Onlara güvendiğinizi hissettirin
Fatih Üniversitesi Psikolojik Danışmanlık ve Rehberlik Ana Bilim Dalı Başkanı Yrd. Doç. Dr. Hasan Uğur, 2-6 yaş arası çocukların zihinsel gelişimi için okulun çok önemli olduğunu söyledi. Uğur "
Milli Eğitim Bakanlığı okula başlama yaşını erkene çekerek önemli bir adım attı. Ebeveynler de şefkatin eğitimin önüne geçmesine izin vermeden çocuklarına iyilik yaptığını düşünüp bütün işlerini halletmek yerine onlara sorumluluk kazanmaları için fırsat vermeliler.

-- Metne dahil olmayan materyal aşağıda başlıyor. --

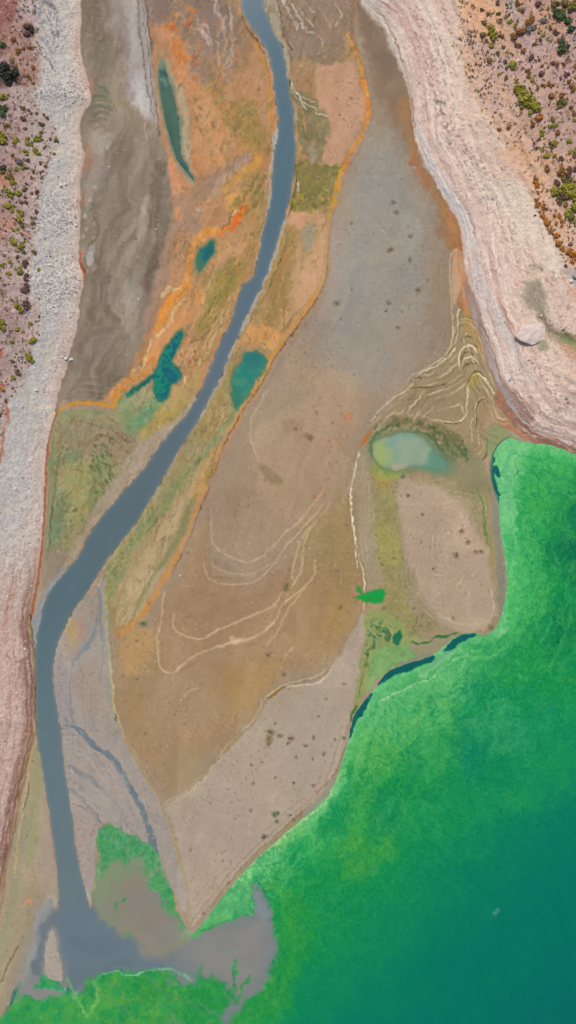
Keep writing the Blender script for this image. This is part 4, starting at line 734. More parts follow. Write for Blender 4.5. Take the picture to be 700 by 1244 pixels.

Anne şefkati ile ayakkabısını bağlayamayan çocuğun ayakkabısını bağlayıp, yemeğini yemeyenin peşinden koşarak çocuklarımızın eğitimini ve gelişimini engellemeyelim" dedi. Uğur, okullarda uygun şartlar oluşturulmuş ve çok fazla eksiklik yok ise çocuğun okula gönderilmesinin zihinsel ve fiziksel gelişimi, sorumluluk kazanması, paylaşımı öğrenmesi, sosyalleşmesi için oldukça faydalı olacağını söyledi. Uğur, "Veliler çocuklarına güvenmeli ve zorlukları yeneceğine inanmalılar' dedi.